South Korean reports said North Korea told international agencies that the delegates’ meeting was postponed as a result of damage from floods in August and a typhoon that killed dozens in the North.

The elder Mr. Kim, 68, has reportedly been speeding up succession planning since he suffered a stroke in August 2008.

Analysts say the conference will likely promote supporters of the dynastic power transfer. Mr. Kim took over from his father, Kim Il-sung.

They say Kim Jong-un, who is thought to be about 27 years old, might be given a midlevel party post.

Meetings to elect delegates to the conference took place “against the background of a high-pitched drive for effecting a new, great revolutionary surge now under way on all fronts for building a thriving nation,” the state-run news agency reported.

PHILIPPINES

Aquino weighs charges over hostage standoff

MANILA | Philippine President Benigno Aquino III said Monday that Manila’s mayor, a recently retired police chief and journalists were among a dozen people who could be charged in connection with the disastrous hostage standoff last month that ended with eight Hong Kong tourists killed and ties with China damaged.

The recommended charges, both criminal and administrative, were part of a government investigation report on the Aug. 23 hostage crisis that has been handed over to the Chinese ambassador.

Mr. Aquino said he will decide whether to approve the filing of charges, including against one of his close aides, after government lawyers have studied the lengthy report and he has returned from an upcoming U.S. trip.

BELGIUM

2 bishops want debate on priest celibacy

BRUSSELS | Two Belgian bishops openly questioned mandatory celibacy for Roman Catholic priests, rekindling a debate Monday within the scandal-hit church.

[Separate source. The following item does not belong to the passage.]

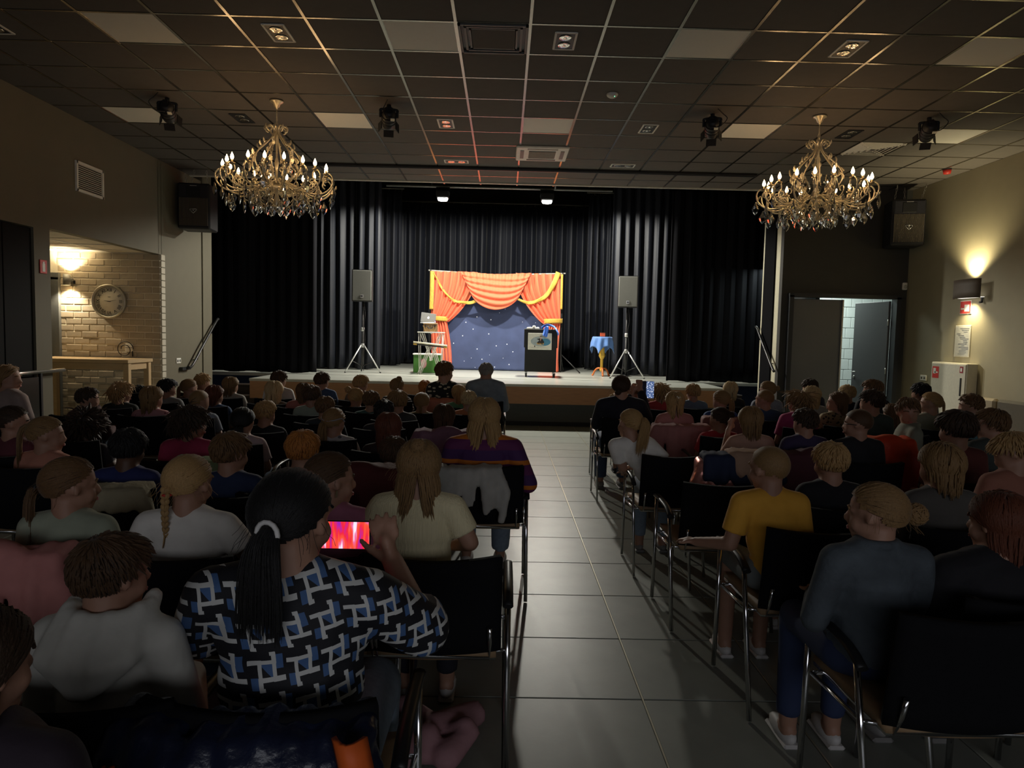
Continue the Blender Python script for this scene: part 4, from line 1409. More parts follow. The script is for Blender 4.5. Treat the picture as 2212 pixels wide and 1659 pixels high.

The bishop of Hasselt, Patrick Hoogmartens, and his counterpart in Bruges, Jozef De Kesel, said in separate comments that married men should not automatically be excluded from the priesthood.

The comments come amid the scandal over sex abuse among the clergy that has shaken the Belgian church to its core. Some have questioned whether celibacy is in part to blame and have called for the rule to be rethought.

The Vatican insists celibacy isn’t responsible and has defended it as nonnegotiable, even as the number of priests around the world continues to decline.

SOMALIA

Suicide bomber attacks presidential compound

MOGADISHU | A suspected al Qaeda-linked attacker disguised as a government soldier blew himself up Monday inside the presidential compound in Mogadishu, a security official told Agence France-Presse.

It was not immediately clear whether any other casualties resulted from the attack, which took place as a convoy of the African Union mission in Somalia was entering the compound.

The security official could not confirm whether President Sharif Sheik Ahmed was in the palace at the time of the attack. He also said he was checking information that a second attacker might still be at large in the area.